Records for the exercise:
# # # #
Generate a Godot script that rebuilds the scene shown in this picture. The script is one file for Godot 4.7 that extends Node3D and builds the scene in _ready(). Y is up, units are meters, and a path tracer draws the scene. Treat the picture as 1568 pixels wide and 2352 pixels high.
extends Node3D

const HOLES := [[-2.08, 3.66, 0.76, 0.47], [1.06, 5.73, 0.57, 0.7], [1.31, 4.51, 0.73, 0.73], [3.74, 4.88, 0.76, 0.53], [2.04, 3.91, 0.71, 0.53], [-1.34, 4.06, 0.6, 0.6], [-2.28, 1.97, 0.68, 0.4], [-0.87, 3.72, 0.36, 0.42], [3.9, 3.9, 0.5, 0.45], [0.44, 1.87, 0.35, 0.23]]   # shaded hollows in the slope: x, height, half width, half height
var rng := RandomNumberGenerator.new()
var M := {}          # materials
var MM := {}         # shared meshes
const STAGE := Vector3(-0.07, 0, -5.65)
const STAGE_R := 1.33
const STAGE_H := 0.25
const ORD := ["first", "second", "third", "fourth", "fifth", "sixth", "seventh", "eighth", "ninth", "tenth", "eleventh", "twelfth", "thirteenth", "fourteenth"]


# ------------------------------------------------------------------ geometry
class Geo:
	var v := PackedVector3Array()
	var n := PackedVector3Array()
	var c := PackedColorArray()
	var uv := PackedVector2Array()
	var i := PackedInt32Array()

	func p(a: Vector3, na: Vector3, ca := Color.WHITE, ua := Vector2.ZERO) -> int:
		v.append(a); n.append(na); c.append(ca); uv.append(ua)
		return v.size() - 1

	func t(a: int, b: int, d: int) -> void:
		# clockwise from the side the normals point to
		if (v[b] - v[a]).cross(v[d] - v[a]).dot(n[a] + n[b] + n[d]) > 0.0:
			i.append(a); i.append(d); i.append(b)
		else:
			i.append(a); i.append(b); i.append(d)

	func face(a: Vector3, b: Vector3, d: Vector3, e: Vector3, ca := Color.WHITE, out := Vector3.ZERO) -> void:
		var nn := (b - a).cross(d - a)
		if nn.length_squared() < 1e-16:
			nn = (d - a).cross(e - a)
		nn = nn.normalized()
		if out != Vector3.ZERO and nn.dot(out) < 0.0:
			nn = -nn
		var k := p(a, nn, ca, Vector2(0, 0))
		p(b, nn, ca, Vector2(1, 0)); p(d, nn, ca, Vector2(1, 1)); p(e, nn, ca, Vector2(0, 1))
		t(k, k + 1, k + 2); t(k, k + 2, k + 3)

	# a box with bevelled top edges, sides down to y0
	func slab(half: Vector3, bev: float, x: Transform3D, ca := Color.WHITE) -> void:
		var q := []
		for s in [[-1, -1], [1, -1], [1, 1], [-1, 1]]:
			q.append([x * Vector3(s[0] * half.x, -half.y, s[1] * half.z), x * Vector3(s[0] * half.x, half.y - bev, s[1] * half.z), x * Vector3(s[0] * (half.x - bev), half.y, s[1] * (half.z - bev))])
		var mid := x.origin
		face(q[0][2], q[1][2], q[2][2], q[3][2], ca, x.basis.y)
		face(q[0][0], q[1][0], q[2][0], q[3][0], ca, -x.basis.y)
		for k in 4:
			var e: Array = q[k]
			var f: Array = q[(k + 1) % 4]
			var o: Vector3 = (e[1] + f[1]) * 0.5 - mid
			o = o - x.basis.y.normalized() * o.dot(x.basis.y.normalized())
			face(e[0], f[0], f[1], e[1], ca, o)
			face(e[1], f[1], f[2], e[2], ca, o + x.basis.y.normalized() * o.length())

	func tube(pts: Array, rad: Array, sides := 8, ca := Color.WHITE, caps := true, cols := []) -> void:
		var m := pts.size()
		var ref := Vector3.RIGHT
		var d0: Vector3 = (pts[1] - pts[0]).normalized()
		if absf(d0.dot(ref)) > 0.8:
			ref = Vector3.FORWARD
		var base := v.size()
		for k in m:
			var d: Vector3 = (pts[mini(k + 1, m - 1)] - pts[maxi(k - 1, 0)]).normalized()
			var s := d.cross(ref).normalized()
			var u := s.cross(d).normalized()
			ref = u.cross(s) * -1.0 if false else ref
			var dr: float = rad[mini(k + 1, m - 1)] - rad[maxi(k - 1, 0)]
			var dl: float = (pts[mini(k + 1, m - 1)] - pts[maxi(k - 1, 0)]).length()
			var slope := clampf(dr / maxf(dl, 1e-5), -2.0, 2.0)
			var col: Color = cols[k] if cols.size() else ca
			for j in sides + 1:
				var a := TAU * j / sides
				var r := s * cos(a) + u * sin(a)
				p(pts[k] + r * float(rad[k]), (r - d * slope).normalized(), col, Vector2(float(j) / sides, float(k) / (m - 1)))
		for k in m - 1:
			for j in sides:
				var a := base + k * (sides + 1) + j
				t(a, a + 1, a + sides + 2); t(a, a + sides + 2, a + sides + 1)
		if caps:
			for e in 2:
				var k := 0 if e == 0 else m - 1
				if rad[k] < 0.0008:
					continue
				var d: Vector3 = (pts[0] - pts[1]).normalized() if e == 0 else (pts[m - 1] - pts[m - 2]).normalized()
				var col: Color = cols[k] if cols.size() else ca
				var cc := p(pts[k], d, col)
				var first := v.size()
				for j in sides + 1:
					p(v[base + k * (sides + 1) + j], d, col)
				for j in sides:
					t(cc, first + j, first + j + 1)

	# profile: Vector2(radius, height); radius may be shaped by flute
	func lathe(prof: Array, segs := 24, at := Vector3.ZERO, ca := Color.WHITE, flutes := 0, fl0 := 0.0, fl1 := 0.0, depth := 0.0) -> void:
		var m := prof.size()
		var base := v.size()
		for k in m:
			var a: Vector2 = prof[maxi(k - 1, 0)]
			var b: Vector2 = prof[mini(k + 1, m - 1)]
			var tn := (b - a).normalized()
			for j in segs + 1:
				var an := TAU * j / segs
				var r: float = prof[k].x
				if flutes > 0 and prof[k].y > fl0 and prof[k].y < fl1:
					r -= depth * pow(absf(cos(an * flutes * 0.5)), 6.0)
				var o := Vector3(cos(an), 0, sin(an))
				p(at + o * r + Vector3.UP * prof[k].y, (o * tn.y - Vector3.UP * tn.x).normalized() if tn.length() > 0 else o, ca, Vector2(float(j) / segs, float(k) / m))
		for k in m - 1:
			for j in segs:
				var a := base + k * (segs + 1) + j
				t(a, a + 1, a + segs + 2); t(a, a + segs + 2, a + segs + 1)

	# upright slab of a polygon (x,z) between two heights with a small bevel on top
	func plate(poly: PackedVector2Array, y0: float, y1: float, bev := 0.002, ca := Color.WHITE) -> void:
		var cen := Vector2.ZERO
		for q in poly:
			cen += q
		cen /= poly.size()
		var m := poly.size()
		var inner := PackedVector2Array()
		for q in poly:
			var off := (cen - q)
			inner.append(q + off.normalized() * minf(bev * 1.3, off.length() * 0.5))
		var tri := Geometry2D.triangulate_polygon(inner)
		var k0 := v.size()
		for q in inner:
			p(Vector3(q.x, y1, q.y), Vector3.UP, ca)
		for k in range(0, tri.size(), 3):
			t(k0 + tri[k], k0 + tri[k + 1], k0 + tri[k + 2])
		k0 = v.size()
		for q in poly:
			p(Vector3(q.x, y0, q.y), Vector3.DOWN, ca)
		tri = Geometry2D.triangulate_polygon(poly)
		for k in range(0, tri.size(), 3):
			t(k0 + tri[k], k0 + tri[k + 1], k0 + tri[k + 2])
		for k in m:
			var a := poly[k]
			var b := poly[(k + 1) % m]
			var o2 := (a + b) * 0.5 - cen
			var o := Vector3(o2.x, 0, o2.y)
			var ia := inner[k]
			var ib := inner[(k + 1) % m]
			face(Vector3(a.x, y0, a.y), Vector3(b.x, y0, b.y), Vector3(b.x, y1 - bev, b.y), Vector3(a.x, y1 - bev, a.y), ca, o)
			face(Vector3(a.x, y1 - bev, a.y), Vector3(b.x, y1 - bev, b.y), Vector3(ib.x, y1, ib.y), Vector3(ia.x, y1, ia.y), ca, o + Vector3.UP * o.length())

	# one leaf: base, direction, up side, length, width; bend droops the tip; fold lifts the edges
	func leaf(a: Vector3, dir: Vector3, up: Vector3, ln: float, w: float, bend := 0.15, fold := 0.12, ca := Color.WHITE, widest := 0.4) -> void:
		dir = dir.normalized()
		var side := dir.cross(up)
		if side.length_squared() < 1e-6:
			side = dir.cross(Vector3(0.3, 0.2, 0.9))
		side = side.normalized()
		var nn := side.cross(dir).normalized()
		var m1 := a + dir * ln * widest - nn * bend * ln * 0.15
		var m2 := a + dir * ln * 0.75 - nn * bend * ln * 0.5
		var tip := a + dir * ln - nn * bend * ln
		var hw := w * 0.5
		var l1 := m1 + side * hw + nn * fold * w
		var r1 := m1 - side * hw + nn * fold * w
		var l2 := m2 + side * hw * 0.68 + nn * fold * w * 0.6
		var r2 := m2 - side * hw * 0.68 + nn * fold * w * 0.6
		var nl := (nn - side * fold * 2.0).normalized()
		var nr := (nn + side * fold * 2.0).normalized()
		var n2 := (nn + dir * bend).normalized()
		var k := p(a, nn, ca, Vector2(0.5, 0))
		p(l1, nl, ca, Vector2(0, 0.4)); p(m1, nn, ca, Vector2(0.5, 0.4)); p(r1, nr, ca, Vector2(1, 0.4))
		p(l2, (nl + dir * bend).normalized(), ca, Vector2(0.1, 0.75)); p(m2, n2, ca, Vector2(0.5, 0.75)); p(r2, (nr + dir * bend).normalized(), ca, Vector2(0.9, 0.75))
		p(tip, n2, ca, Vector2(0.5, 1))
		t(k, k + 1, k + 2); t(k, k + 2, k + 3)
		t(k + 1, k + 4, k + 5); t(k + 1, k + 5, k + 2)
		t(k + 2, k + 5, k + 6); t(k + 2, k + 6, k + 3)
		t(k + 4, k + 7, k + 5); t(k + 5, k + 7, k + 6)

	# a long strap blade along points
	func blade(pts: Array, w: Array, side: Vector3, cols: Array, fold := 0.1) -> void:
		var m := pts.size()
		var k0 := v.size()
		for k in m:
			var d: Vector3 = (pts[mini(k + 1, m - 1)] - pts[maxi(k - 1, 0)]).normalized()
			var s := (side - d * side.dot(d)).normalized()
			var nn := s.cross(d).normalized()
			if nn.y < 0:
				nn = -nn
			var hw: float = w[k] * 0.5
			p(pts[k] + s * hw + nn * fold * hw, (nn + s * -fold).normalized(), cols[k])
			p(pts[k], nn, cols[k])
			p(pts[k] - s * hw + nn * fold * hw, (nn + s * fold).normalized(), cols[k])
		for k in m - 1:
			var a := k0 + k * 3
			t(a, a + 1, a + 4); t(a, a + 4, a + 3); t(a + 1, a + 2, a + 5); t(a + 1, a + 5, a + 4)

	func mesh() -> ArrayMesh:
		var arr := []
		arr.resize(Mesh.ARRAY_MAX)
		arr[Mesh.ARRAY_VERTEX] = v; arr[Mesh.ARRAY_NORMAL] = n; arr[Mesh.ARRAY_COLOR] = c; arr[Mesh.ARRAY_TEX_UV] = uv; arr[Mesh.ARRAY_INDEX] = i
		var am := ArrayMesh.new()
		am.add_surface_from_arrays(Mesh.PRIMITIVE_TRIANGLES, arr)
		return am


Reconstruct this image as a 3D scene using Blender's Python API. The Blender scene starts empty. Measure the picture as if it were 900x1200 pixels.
# # # #
Required work: In the listing above, locate the line containing "width, half height" and the line containing "i.append(a); i.append(b); i.append(d)", then transcribe both and every line between them verbatim.

Completed exercise:
const HOLES := [[-2.08, 3.66, 0.76, 0.47], [1.06, 5.73, 0.57, 0.7], [1.31, 4.51, 0.73, 0.73], [3.74, 4.88, 0.76, 0.53], [2.04, 3.91, 0.71, 0.53], [-1.34, 4.06, 0.6, 0.6], [-2.28, 1.97, 0.68, 0.4], [-0.87, 3.72, 0.36, 0.42], [3.9, 3.9, 0.5, 0.45], [0.44, 1.87, 0.35, 0.23]]   # shaded hollows in the slope: x, height, half width, half height
var rng := RandomNumberGenerator.new()
var M := {}          # materials
var MM := {}         # shared meshes
const STAGE := Vector3(-0.07, 0, -5.65)
const STAGE_R := 1.33
const STAGE_H := 0.25
const ORD := ["first", "second", "third", "fourth", "fifth", "sixth", "seventh", "eighth", "ninth", "tenth", "eleventh", "twelfth", "thirteenth", "fourteenth"]


# ------------------------------------------------------------------ geometry
class Geo:
	var v := PackedVector3Array()
	var n := PackedVector3Array()
	var c := PackedColorArray()
	var uv := PackedVector2Array()
	var i := PackedInt32Array()

	func p(a: Vector3, na: Vector3, ca := Color.WHITE, ua := Vector2.ZERO) -> int:
		v.append(a); n.append(na); c.append(ca); uv.append(ua)
		return v.size() - 1

	func t(a: int, b: int, d: int) -> void:
		# clockwise from the side the normals point to
		if (v[b] - v[a]).cross(v[d] - v[a]).dot(n[a] + n[b] + n[d]) > 0.0:
			i.append(a); i.append(d); i.append(b)
		else:
			i.append(a); i.append(b); i.append(d)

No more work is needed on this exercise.